88

‘Yesterday, thirty-one years to the day after your acquittal for the same offences, you were convicted – on now overwhelming evidence – of the murders of Nicola Fellows and Karen Hadaway, both aged nine, in Wild Park, in Brighton, on Thursday 9 October 1986. You were twenty years old at the time. You are now aged fifty-two.

‘I have no doubt that you were a predatory paedophile; that, having seen Nicola and Karen playing near the entrance to the park . . . you remained in the area in case a chance arose to lure them into the woods in the park; that chance did arise at around 6.30 p.m . . . You then lured them to a secluded den in the woods; that there, entirely for your own pleasure, you subdued them . . . and then, in turn, strangled and sexually assaulted each of them . . .

‘The terror that each girl must have suffered in their final moments is unimaginable.
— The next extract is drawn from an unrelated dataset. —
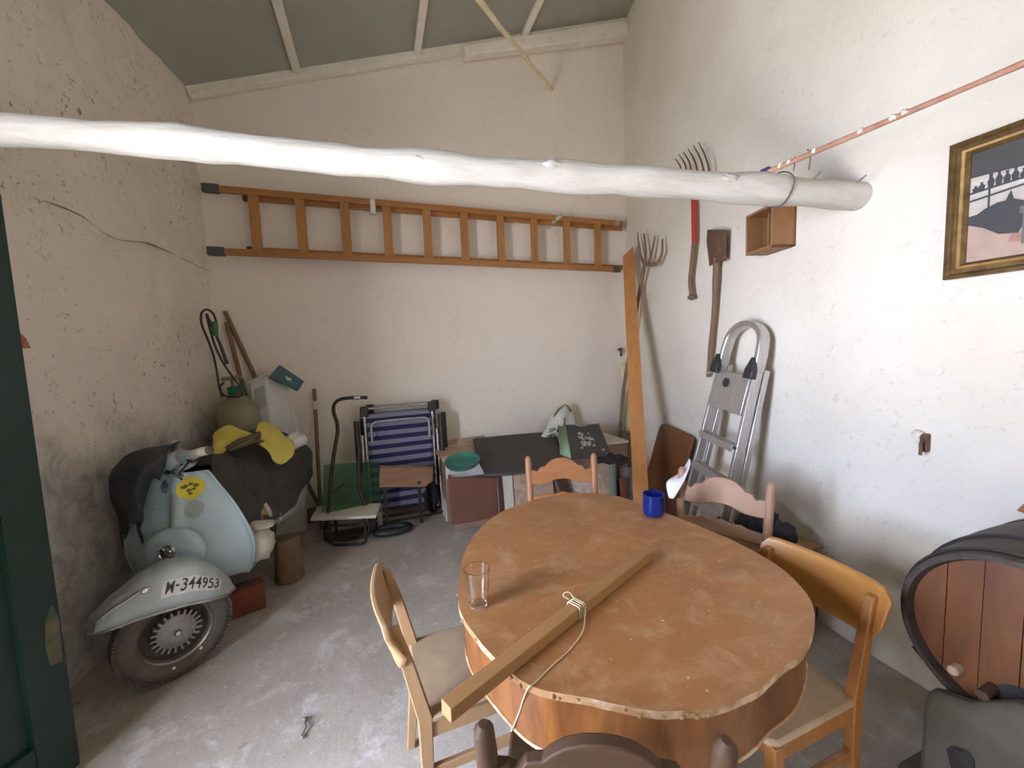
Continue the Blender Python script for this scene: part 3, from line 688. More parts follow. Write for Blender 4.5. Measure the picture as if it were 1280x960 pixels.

You then left their bodies where they were and walked home, dumping your Pinto sweatshirt en route to avoid anything incriminating on it being linked to you . . .
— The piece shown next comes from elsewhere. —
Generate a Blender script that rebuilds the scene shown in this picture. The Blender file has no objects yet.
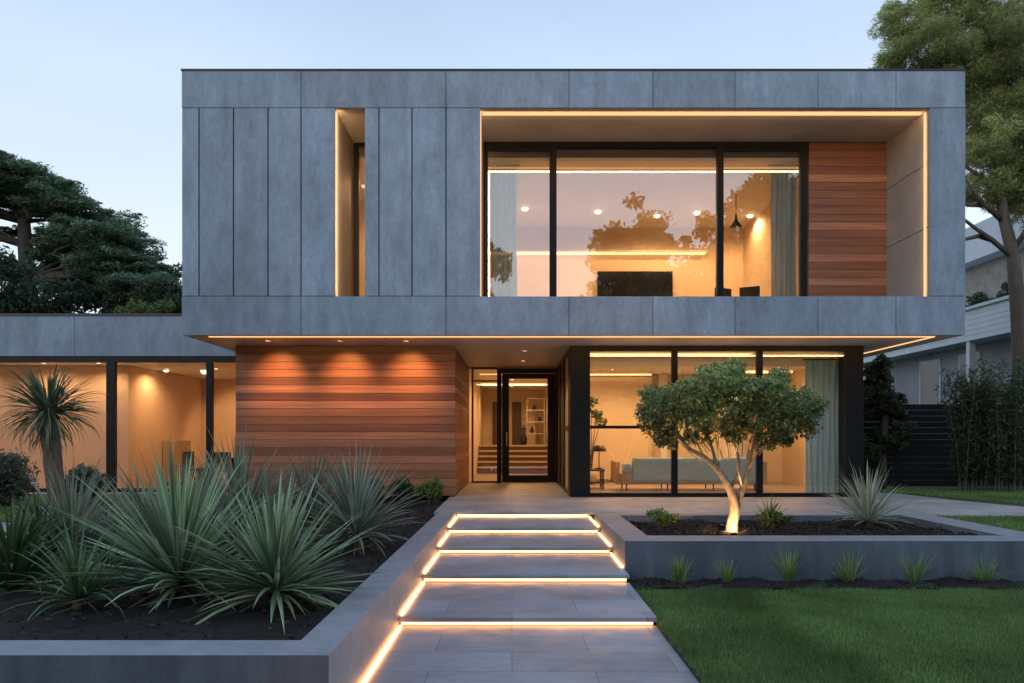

‘The following day you pretended to take part, as an innocent helper, in the search for the girls . . . After the discovery of the bodies you pretended that you had checked their pulses so that you would have an excuse if anything linked to you was found on them . . .

‘I am fortified . . . by the similarities between the murders of Nicola and Karen and the offences that you committed . . . in 1990 . . . You have been serving a sentence of life imprisonment for that offence since your conviction for it later that year.

‘During this trial you again falsely pretended that you were innocent and made the allegation . . . that Nicola’s father, Barrie Fellows, could have been the murderer instead . . .

‘Indeed, I observe that Barrie Fellows stood in the witness box and dealt with all the questions that were asked of him in cross-examination despite the understandable distress that it caused him whereas, after your initial cross-examination by the prosecution had exposed you as a paedophile and a liar, you refused to answer any more questions and have subsequently refused to attend court at all – or even, today, to attend by video link. Hence, I am sentencing you in your absence.

‘The victim personal statements of Susan Eismann, Barrie Fellows and Michelle Johnson speak with great dignity and force of the extent of the loss suffered by each of their families and of the suffering that they have endured over so many years. The court pays humble tribute to them for their fortitude and determination to see justice done.

‘The penalty for murder is fixed by law and thus I must and do impose concurrent terms of life imprisonment on each count. I must also fix the minimum term that you must serve, from today, before the Parole Board could consider your release. The minimum term is intended to reflect the seriousness of your offences.’

He then spelled out the complexities that Bishop’s age at the time of the offences and the legal framework of the 1980s added to his task. It is likely that, were Bishop to have committed these offences today, he would have received a whole-life sentence and would have had no prospect of parole. That was not an option for the reasons Mr Justice Sweeney provided, so he continued.

‘Against that background, and given that your offences are such serious ones of their type – involving two child murders, each of which was sexually motivated, each of which involved a degree of premeditation and each of which was substantially aggravated by your offences in relation to Claire, I have concluded, with your age in mind, that the minimum term that would have been notified by the Secretary of State in 1986 would have been one of thirty-six years.

‘Accordingly, that is the minimum term that I impose on each count.’

With those concurrent sentences passed, the judge rose and left the court having handed down the heaviest sentence he could. Thirty-two years, two months and two days after the most brutal double child murder Brighton had seen, Bishop finally received his just desserts and was condemned to wallow in prison until at least the age of eighty-eight, but hopefully until his dying day.